Não contestei e me arrependo.
É o nosso silêncio que está fazendo que enormes equívocos sejam aceitos como preocupações razoáveis.
A toda evidência, o fim das licenças temporárias não redundará em diminuição na criminalidade. É certo que, de quando em quando, há a notícia de crimes graves praticados por pessoas beneficiadas com saída temporária (a propósito, não há nenhuma estatística a respeito). Ainda assim, ninguém sério pode imaginar que a mudança legislativa terá impacto significativo com uma diminuição dos crimes violentos.
Também na área da segurança, absurdo ainda maior está prestes a ser implementado.
Aproveitando a crise entre o Supremo Tribunal Federal e o Poder Legislativo, tramita pelo Congresso Nacional, PEC que, a exemplo da legislação em vigor, permite o mesmo tratamento penal para traficante e usuário de drogas.
A aprovação de emenda constitucional, como é óbvio, impede qualquer modificação relevante na Lei de Tóxico e perpetuará a injustiça hoje vigente que permite a punição rigorosa e desproporcional de pequenos traficantes.
Mais uma vez, os políticos que se elegeram com discurso progressista, a começar pelo Presidente da República, permanecem em silêncio, temendo perder espaço em setores que já os repudiam.
Essa omissão é injustificável e deve ser cobrada por aqueles que nas urnas votaram justamente para evitar o retrocesso.
Há aqui, no meu sentir, um claro erro de avaliação política.

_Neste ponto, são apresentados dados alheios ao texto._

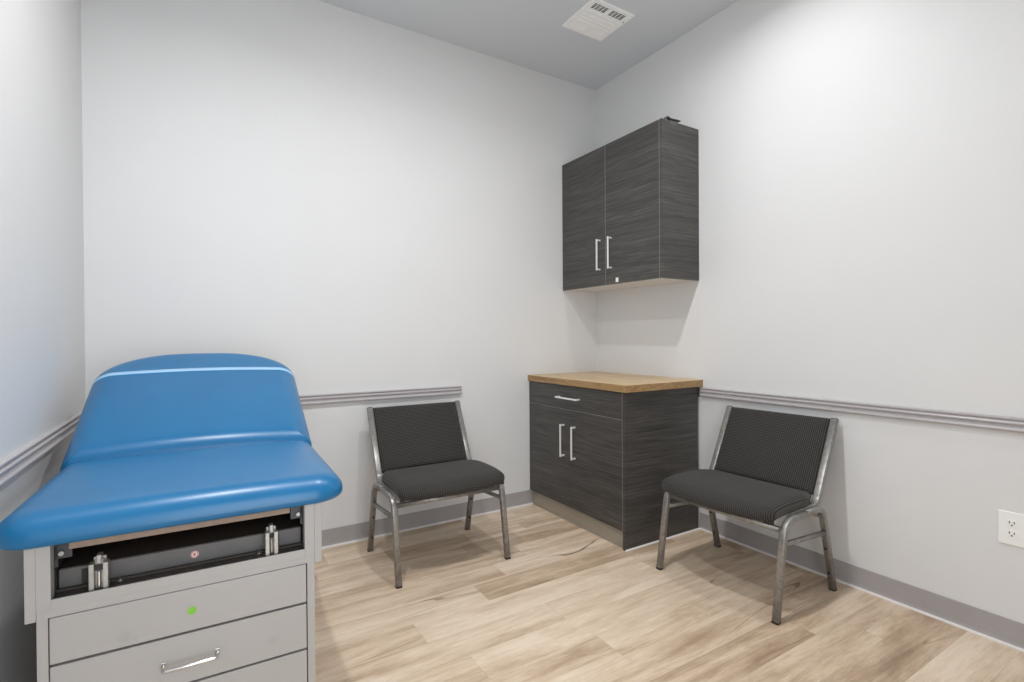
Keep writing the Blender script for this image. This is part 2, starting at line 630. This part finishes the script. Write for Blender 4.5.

A omissão não traz qualquer ganho. Ao contrário. Os conservadores, ou reacionários, já fizeram sua opção e os progressistas não estão sendo representados.
O avança das medidas exclusivamente repressivas, como o fim das saídas temporárias e a não distinção clara entre traficante e usuário tem como consequência inevitável o aumento de encarceramento.
Ora, o aumento injustificado da população carcerária implica em aumento de despesas para enfrentar a já calamitosa falta de vagas. Não bastasse isso, a prisão de pessoas não perigosas, como os pequenos traficantes, conhecidos como “mulas”, de fácil reposição, só faz aumentar o poder das organizações criminosas no sistema carcerário.
A aprovação de medidas duras na área de segurança pública animou o reacionarismo a tentar avançar também na pauta de costumes.
Houve espaço para a apresentação (com a inacreditável aprovação do regime de urgência) do projeto de lei que equiparou o aborto ao homicídio.
Mais uma vez, os políticos compromissados com os direitos humanos e com o tratamento igualitário entre os gêneros ficaram covardemente (não há outro termo) quietos.
Foi preciso uma reação da sociedade civil para que o presidente Lula, não sem antes se declarar contra o aborto, certamente temendo a reação dos líderes religiosos, passasse a se declarar contra o projeto, afirmando que se tratava de uma insanidade. Evidente que tais declarações só foram feitas quando ficou claro que o projeto de lei não vingaria.
Em verdade, houve aqui um erro de cálculo.
Empolgados com as vitórias legislativas e com o silêncio da base do governo na área da segurança, os fundamentalistas e reacionários imaginaram que poderiam impor seus conceitos também na pauta de costumes.
Felizmente, houve pronta reação que, insisto, não partiu da classe política.
Fica, portanto, um alerta: é preciso reagir. Sem reação, sem debate, corremos o risco de retrocessos inimagináveis, tais como a aprovação de leis só vigentes em regimes semelhantes aos administrados pelo Taliban.